1935. Paris. La crise est passée par là. On monte des spectacles en faisant des économies de bout de chandelles, politique de rigueur oblige. Le directeur de l’Opéra-Comique, inquiet, espère que sa reprise de Rigoletto va renflouer les caisses. Mais ne pouvant proposer des cachets dignes de ce nom, il a essuyé le refus de toutes les grandes voix. Sa distribution va-t-elle tenir la route ? Dans l’effervescence d’avant le concert, les personnages virevoltent. Au milieu d’un public éclectique, Mademoiselle Renoult. Cette femme digne, professeure de rôles, a fait la pluie et le beau temps dans les programmations des théâtres d’Europe et du monde. Mais elle a pris sa retraite. Pourquoi diable a-t-elle insisté pour obtenir un petit rôle à ce ténor sorti d’on ne sait où ? Voici l’instant où depuis la fosse de la salle Favart, s’élève la cacophonie des instruments qui s’accordent. Puis, le silence. Verdi, enfin ! Seulement, les choses ne se passent pas tout à fait comme prévu et c’est l’élève de Mademoiselle qui, avec ses dix misérables répliques, crée l’événement et capte l’attention de la foule. Retour en 1912. Une grange en Italie. Musetta la servante, prise au piège des amours ancillaires, met au monde un fils qu’elle aime instantanément. Tu seras quelqu’un murmure-t-elle à son enfant avant de rendre son dernier soupir. Que faire de l’orphelin qui donne de la voix à arracher les tympans ? Là commence le destin d’Elio, entre persécutions et miracles, malheureux hasards et chance vertigineuse. 

 Des lendemains qui chantent. Le titre, déjà, avait tout pour me séduire. Un double sens porteur de musique et d’espérance. Une quatrième de couverture alléchante... il n’en fallait pas plus. Mes jours ont été suspendus à ceux d’Elio Leone pendant les 442 pages d’une épopée haletante. Impossible de se détacher de la puissance du récit. L’auteur nous entraîne dans les pas de ce laissé pour compte (Abandonnato) que rien ne prédestinait à une carrière de chanteur lyrique. Les rencontres d’Elio sont autant de bouleversements, de fascination, de matière à introspection. La musique de Verdi n’est jamais bien loin et souvent, on suspend la lecture pour écouter ou ré-écouter le Chœur des Esclaves du grand Verdi ou la plainte slave des Chants et danses de la mort de Moussorgsky. Cette plongée dans tout ce que la musique classique a de sacré ancre la magie des mots. Ce roman absolument prenant dessine un héros complexe, naïf, entier, honnête, blessé, touché par la grâce, humble. Autour d’Elio, les personnages secondaires ont un vrai caractère, influant sur sa trajectoire.
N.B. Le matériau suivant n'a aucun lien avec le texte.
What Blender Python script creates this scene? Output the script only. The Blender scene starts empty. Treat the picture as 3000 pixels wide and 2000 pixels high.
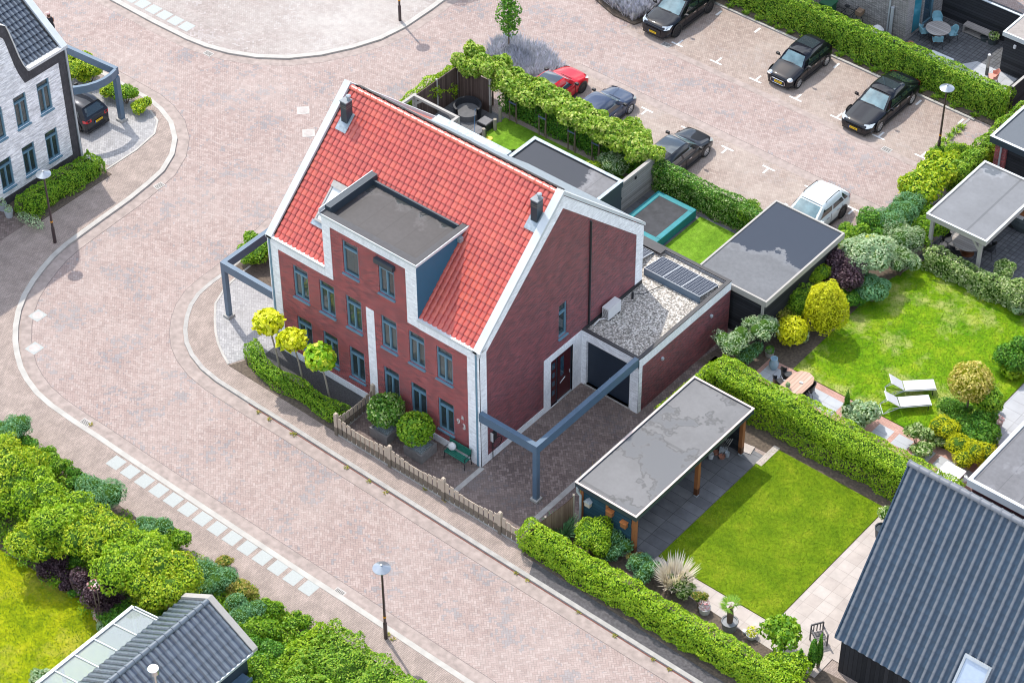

Une intrigue à multiples facettes qui nous entraîne de Naples à New York en passant par Paris, Nantes, la Sibérie, Haïti et Milan. Émotion intense. Évasion totale. Réflexion profonde sur la quête de soi, le talent, le succès, ce qu’on en fait ou pas, les sentiments vrais ou pervertis, l’Histoire et ses coups retors, la force de l’amour.


Des lendemains qui chantent.
Alexia Stresi. Editions Flammarion. 21 €.